Updated on May 18, 2012

Coaching Youth Sports

As a youth coach, you know that working with parents can sometimes be a joy, other times a bit strenuous. If you think that the relationship between coaches and parents of the players can occasionally be a hassle, don’t worry, you are not alone. Keep in mind that most of the time, they are just trying to look out for their best interests, which are their children.

Fortunately there are a few things you can do as a coach to build a positive relationship with the parents of your team. First off, you should always be on a first name basis with the parents. This establishes a personal relationship with them which is kind, courteous, and makes them feel more involved.

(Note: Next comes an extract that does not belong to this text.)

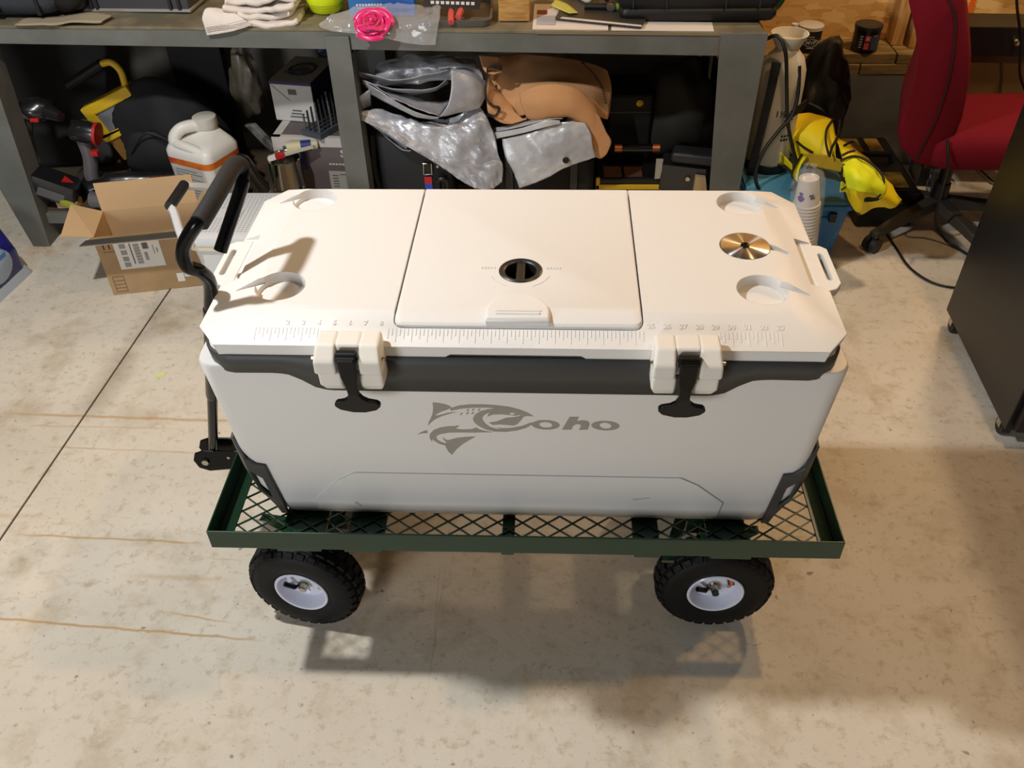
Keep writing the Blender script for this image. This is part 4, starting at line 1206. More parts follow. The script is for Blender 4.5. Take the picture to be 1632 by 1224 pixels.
# red office chair
redf = mat('red_fabric', (114, 16, 32), .9, bump=.4, bscale=500, spec=.2)
ch = thing('office_chair', 'dark red upholstered office chair with five star base by the wall', 'office chair', (1.49, 1.90, 0), 0)
L0 = Vector((1.49, 1.90, 0))
prof = [(1.10, 1.02), (1.085, .97), (1.127, .869), (1.172, .78), (1.203, .697), (1.212, .60), (1.203, .50), (1.206, .44), (1.232, .385), (1.29, .335), (1.345, .318), (1.372, .35), (1.400, .42), (1.405, .49), (1.392, .60), (1.368, .70), (1.33, .79), (1.297, .868), (1.262, .96), (1.22, 1.02), (1.16, 1.04)]
cx_, cz_ = 1.27, .66
rings = []
for y, s in ((1.725, .86), (1.735, .95), (1.76, 1.0), (2.09, 1.0), (2.115, .95), (2.125, .86)):
    ring = []
    for x, z in prof:
        # shrink towards the middle line of the back rest
        mx = 1.29 - (z - .45) * .22 if z > .45 else 1.29
        ring.append((mx + (x - mx) * s + (y - 1.735) * .33 - L0.x, y - L0.y, (.66 + (z - .66) * (.5 + .5 * s))))
    rings.append(ring)
obj('backrest', MB().loft(rings), redf, ch, smooth=70)
seam = spline([(1.20, 1.724, .92), (1.268, 1.722, .84), (1.302, 1.722, .72), (1.315, 1.722, .60), (1.312, 1.722, .50), (1.30, 1.722, .43), (1.29, 1.724, .36)], 5)
obj('piping', MB().tube([Vector(p) - L0 for p in seam], .0035, 6), mat('dark_red_piping', (40, 6, 10), .8), ch)
def seat_ring(k, z):
    return [(x, y, z) for x, y in rrect(-.165 + k, .36 - k, -.205 + k, .205 - k, .07, n=6)]
obj('seat', MB().loft([seat_ring(.03, .318), seat_ring(.005, .335), seat_ring(0, .37), seat_ring(.0, .41), seat_ring(.02, .438), seat_ring(.06, .448)]), redf, ch, smooth=60)
obj('back_bracket', MB().loft([[(-.12, -.03, .29), (-.06, -.03, .29), (-.06, .03, .29), (-.12, .03, .29)], [(-.17, -.03, .40), (-.14, -.03, .40), (-.14, .03, .40), (-.17, .03, .40)]]), plast_k, ch, smooth=0)
obj('mechanism', MB().box(-.13, .13, -.09, .09, .275, .317), plast_k, ch, smooth=0, bevel=.01)
obj('adjust_lever', MB().tube([(.05, -.08, .285), (.09, -.15, .26), (.13, -.21, .265)], .008, 8), mat('dull_chrome', (140, 140, 140), .3, 1.0), ch)
obj('gas_column', MB().lathe([(.0, .09), (.032, .09), (.028, .18), (.022, .18), (.022, .28), (0, .28)], 20), plast_k, ch)
leg_m = mat('dusty_black_nylon', (58, 54, 48), .6)
for i in range(5):
    a = D(214 + 72 * i)
    M = RZ(a)
    lg = obj('leg', MB().loft([[(.0, -.028, .085), (.0, .028, .085), (.0, .024, .125), (.0, -.024, .125)], [(.18, -.022, .075), (.18, .022, .075), (.18, .018, .108), (.18, -.018, .108)], [(.335, -.018, .058), (.335, .018, .058), (.335, .014, .080), (.335, -.014, .080)]], M=M), leg_m, ch, smooth=30, bevel=.003)
    obj('caster', MB().tube([(.325, -.024, .0285), (.325, -.006, .0285)], .0275, 14, M).tube([(.325, .006, .0285), (.325, .024, .0285)], .0275, 14, M).tube([(.325, 0, .03), (.325, 0, .062)], .007, 8, M), plast_k2, lg)

# black cabinet on casters at the right edge
cab_m = mat('black_laminate', (20, 20, 22), .38, spec=.5)
cb = thing('rolling_cabinet', 'tall black cabinet on casters at the right edge of the floor', 'cabinet', (1.65, .97, 0), D(-3.0))
obj('body', MB().box(-.335, .40, -.275, .29, .055, .95), cab_m, cb, smooth=0, bevel=.003)
obj('front_door', MB().box(-.32, .40, -.300, -.277, .07, .93), mat('dark_front', (34, 26, 26), .4), cb, smooth=0, bevel=.003)
for x, y in ((-.31, .25), (-.31, -.22), (.34, .25), (.34, -.22)):
    c_ = obj('caster', MB().tube([(x - .012, y, .025), (x + .012, y, .025)], .0248, 16), plast_k, cb)
    for a in (x - .017, x + .0125): obj('caster_fork', MB().box(a, a + .0045, y - .012, y + .012, .025, .0548), zinc, c_, smooth=0)

# desk beyond the chair
dk = thing('desk', 'black desk with brown panel beyond the red chair', 'desk', (1.95, 2.24, 0), D(-4))
obj('desk_top', MB().box(-.41, .7, -.06, .09, .53, .635), plast_k, dk, smooth=0, bevel=.004)
obj('modesty_panel', MB().box(-.37, .7, -.035, -.02, .365, .529), mat('brown_panel', (116, 88, 50), .7), dk, smooth=0)
obj('lower_rail', MB().box(-.37, .7, -.05, -.005, .24, .364), plast_k, dk, smooth=0)
obj('leg', MB().box(-.41, -.375, -.06, .08, 0, .53), plast_k, dk, smooth=0)
obj('leg', MB().box(.6, .64, -.06, .08, 0, .24), plast_k, dk, smooth=0)
obj('drawer_knob', MB().lathe([(.0, .0), (.008, .0), (.013, .012), (.010, .02), (0, .022)], 16, T(-.225, -.0605, .585) @ RX(PI / 2)), zinc, dk)
ca = obj('cable', MB().tube(spline([(1.360, 1.70, .44), (1.372, 1.66, .36), (1.392, 1.69, .26), (1.44, 1.76, .10), (1.50, 1.76, .02), (1.54, 1.72, .006), (1.58, 1.64, .006)], 6), .005, 8), plast_k)
tag(ca, 'black cable hanging from the chair seat down to the floor', 'cable')
ca = obj('cable', MB().tube(spline([(1.305, 1.93, .006), (1.315, 1.73, .006), (1.325, 1.60, .006), (1.37, 1.51, .006), (1.44, 1.475, .006), (1.52, 1.48, .006)], 6), .0042, 8), plast_k)
tag(ca, 'thin black cable lying on the floor near the cabinet casters', 'cable')
ca = obj('cable', MB().tube(spline([(1.62, 2.13, .86), (1.64, 2.12, .75), (1.70, 2.12, .62), (1.735, 2.11, .50), (1.79, 2.11, .42)], 6), .005, 8), plast_k)
tag(ca, 'black cable draped down in front of the black desk', 'cable')
os_ = obj('orange_strap', MB().box(1.688, 1.706, 2.566, 2.574, .565, 1.1), mat('orange_web', (240, 100, 20), .6), smooth=0, bevel=.001)
tag(os_, 'bright orange strap hanging on the strand board wall', 'strap')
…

By addressing the personally, you’ve already got the foundations of a positive relationship with them.

Second, approach them after each game. You probably know that this is easier said than done, because after practice and games you’re busy packing up and they are busy leaving. Nonetheless, it is important to at least make the effort. Try to approach each parent after every game and practice and tell them how their kid did that day and what you plan on working on in the future. Even if you don’t get the chance to meet all of them, your efforts will be appreciated.

Third, have a group meeting with all of the parents after every few games. The more the merrier, but depending on your and their schedules you might not be able to do it every time. Having a group meeting after games gives the parents a larger scope of what is going on with the team, allows them a chance to ask questions, and hopefully, answers a few of their questions before they ask them.

Try these general rules of thumb for working with parents, and your relationship with them will only grow more positive. Reaching out to them before they feel compelled to come to you is a great way to nip any problems in the butt before they happen.